NCGG Hosts Workshop on the Politics of Industrial Policy

Nov. 27, 2023

Over thirty policy experts, scholars and practitioners met at SPIA in DC to discuss the current state of politics in industrial policy at a workshop hosted by Princeton University in Washington, DC, on October 25-26, 2023.

In response to a series of global economic and geopolitical shocks, many governments have enacted, or are considering enacting, policies to promote the development and growth of industries deemed strategically important. These actions have raised questions about the role of government in markets and revived debates over industrial policy. Industrial policies can attract foreign investment and encourage the development of new technologies. At the same time, however, these policies can also create tensions with trading partners and decrease economic cooperation. Subsidy wars among countries can be very expensive. And industrial policies can be captured by firms and turned into inefficient rents. In light of these varied outcomes, what explains the recent rise in industrial policies? Why do some governments use industrial policies more often than others? What consequences do industrial policies have for politics and economics - both at home and abroad? How do geopolitical competition and conflict affect the use and choice of industrial policies? Can industrial policy help address climate change?

Adam Posen

Roundtable participant Adam Posen, President of the Peterson Institute for International Economics.
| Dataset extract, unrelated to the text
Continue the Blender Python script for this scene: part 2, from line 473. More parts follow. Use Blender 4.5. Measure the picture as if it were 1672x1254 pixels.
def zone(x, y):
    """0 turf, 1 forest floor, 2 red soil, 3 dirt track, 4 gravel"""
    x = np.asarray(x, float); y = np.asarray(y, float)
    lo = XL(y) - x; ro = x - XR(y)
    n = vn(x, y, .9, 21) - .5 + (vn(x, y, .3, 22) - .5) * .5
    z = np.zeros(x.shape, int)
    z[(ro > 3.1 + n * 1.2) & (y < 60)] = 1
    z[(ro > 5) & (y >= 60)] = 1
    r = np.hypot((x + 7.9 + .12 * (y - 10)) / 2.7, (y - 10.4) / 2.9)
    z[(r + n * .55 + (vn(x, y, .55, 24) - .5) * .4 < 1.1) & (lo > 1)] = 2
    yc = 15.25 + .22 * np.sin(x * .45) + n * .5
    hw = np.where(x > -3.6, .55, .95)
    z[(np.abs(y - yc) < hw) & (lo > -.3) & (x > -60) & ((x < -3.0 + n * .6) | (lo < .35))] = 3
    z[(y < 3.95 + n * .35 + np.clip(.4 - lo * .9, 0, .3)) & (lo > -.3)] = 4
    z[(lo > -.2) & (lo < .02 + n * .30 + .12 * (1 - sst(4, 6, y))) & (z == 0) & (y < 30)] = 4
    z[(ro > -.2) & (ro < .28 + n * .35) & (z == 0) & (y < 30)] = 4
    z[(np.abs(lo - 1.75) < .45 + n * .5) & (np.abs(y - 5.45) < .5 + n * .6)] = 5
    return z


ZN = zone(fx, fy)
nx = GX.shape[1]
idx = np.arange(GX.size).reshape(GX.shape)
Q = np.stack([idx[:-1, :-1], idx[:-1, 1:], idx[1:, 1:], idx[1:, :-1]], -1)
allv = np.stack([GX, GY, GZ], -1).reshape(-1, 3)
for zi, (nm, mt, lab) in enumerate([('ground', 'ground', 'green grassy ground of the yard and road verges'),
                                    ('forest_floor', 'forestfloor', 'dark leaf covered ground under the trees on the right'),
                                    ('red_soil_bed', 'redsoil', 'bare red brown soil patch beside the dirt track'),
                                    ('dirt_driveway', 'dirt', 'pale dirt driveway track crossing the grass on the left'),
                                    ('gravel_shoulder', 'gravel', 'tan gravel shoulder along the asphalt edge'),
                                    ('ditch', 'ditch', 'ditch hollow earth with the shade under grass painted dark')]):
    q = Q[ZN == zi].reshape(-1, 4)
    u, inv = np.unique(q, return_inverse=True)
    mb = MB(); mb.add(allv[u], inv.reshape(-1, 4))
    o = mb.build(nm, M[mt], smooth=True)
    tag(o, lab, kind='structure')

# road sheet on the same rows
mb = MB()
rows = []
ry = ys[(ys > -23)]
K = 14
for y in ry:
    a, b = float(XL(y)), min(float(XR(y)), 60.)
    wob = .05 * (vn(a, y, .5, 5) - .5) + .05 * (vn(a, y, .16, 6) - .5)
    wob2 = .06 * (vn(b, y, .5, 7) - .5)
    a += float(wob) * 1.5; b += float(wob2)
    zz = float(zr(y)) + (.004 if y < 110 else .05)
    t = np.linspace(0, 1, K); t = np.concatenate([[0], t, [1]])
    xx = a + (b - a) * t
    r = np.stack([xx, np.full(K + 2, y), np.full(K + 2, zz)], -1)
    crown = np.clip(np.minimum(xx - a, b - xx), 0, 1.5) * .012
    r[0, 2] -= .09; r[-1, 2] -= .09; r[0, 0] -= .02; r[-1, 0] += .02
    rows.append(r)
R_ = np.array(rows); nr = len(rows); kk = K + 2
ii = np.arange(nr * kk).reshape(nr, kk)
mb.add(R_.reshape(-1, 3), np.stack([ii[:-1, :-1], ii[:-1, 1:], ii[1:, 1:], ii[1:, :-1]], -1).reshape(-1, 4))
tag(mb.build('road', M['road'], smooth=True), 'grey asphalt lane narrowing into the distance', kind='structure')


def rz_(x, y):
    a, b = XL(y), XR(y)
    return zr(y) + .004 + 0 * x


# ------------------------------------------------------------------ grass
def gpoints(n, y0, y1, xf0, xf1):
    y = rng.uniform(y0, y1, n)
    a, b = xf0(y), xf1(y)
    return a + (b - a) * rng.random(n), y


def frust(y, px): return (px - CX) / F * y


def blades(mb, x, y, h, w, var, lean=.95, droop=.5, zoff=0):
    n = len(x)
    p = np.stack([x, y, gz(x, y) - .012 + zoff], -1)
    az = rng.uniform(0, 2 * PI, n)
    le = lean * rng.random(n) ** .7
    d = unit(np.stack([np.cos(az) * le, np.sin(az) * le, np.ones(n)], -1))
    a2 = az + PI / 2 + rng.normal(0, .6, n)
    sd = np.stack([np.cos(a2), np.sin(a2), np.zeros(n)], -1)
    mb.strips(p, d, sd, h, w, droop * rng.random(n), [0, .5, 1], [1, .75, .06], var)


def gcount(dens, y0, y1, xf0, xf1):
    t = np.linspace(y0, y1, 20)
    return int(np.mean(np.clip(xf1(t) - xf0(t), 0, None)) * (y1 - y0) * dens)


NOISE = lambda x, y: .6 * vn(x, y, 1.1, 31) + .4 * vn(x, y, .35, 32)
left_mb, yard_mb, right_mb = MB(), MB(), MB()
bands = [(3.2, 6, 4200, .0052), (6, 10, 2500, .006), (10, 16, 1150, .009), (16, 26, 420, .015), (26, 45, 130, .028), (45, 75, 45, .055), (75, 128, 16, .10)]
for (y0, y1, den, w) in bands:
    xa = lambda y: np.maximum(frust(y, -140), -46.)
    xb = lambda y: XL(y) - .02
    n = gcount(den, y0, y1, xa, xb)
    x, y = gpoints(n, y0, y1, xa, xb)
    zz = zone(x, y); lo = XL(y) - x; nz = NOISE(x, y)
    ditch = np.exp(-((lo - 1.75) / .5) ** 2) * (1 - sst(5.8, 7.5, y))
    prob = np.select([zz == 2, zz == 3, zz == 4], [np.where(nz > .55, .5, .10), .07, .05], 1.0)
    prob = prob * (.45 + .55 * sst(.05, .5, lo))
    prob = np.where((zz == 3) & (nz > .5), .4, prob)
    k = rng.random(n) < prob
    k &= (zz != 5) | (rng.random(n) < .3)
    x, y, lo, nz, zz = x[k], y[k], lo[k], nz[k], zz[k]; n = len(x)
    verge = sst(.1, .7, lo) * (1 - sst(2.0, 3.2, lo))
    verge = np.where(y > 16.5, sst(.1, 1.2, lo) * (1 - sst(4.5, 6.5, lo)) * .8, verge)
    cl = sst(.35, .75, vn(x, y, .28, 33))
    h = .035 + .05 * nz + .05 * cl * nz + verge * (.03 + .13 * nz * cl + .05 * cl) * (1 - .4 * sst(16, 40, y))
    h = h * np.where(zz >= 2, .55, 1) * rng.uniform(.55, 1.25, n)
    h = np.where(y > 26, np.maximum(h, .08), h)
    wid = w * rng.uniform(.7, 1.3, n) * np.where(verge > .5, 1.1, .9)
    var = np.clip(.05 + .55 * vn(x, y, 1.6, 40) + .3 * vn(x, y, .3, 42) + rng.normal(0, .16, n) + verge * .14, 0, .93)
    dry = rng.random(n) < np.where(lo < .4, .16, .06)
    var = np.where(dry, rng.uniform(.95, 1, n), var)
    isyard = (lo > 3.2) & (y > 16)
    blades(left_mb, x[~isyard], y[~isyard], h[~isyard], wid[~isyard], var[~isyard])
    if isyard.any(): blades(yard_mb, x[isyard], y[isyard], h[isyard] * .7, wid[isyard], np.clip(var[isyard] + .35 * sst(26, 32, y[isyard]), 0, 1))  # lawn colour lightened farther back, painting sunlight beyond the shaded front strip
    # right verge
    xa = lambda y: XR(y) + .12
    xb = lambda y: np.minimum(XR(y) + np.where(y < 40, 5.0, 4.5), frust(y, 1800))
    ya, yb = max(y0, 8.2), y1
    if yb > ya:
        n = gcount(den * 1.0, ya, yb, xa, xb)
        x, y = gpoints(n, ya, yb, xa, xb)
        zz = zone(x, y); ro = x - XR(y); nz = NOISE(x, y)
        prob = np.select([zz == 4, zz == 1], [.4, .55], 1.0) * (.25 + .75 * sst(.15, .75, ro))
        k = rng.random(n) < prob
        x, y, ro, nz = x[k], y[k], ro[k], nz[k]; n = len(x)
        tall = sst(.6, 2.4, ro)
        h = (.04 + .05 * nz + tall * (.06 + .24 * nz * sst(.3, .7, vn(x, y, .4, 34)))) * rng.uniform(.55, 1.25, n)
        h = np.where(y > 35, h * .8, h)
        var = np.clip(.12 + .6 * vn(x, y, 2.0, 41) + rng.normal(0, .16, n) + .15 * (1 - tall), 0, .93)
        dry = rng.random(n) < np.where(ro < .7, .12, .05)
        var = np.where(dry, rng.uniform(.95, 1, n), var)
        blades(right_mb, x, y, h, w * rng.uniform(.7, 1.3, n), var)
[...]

The workshop included four sessions, 12 papers, and a roundtable.  Participants came away from the discussions with the following conclusions:

  • Politics matter for industrial policy. Due to political pressures, industrial policies often diverge from the optimal policies in practice. Past research has, and future research should identify how politics systematically influences industrial policy design.  
  • Industrial policy’s effects vary. The desired outcomes are achieved in some cases but not in others. As one participant noted, “There are no specific policy actions that we can be sure will work every time.” Future research may usefully investigate the conditions under which industrial policies are most likely to “work” – that is, achieve the intended goal. 
  • Industrial policy has been debated for decades by economists and political scientists. Much of that debate remains useful and important. But two new elements make the politics even more complicated. First, the emerging bipolar contest between the US and its allies and China and its friends interacts with the complex supply chains of modern capitalism to make industrial policy part of national security concerns. Second, climate change and the pressure for an energy transition away from traditional carbon sources powering today’s world economy further complicate industrial policy goals.
Politics of Industrial Policy Workshop panel Ravi

Aparna Ravi (University of College London) presents on the competetive advantage of state-led financing.

Participants stressed the value of continuing a dialogue like this workshop. These exchanges enable academics from different disciplines, as well as researchers at think tanks and those close to policy-makers, to exchange views and share information and research about industrial policy.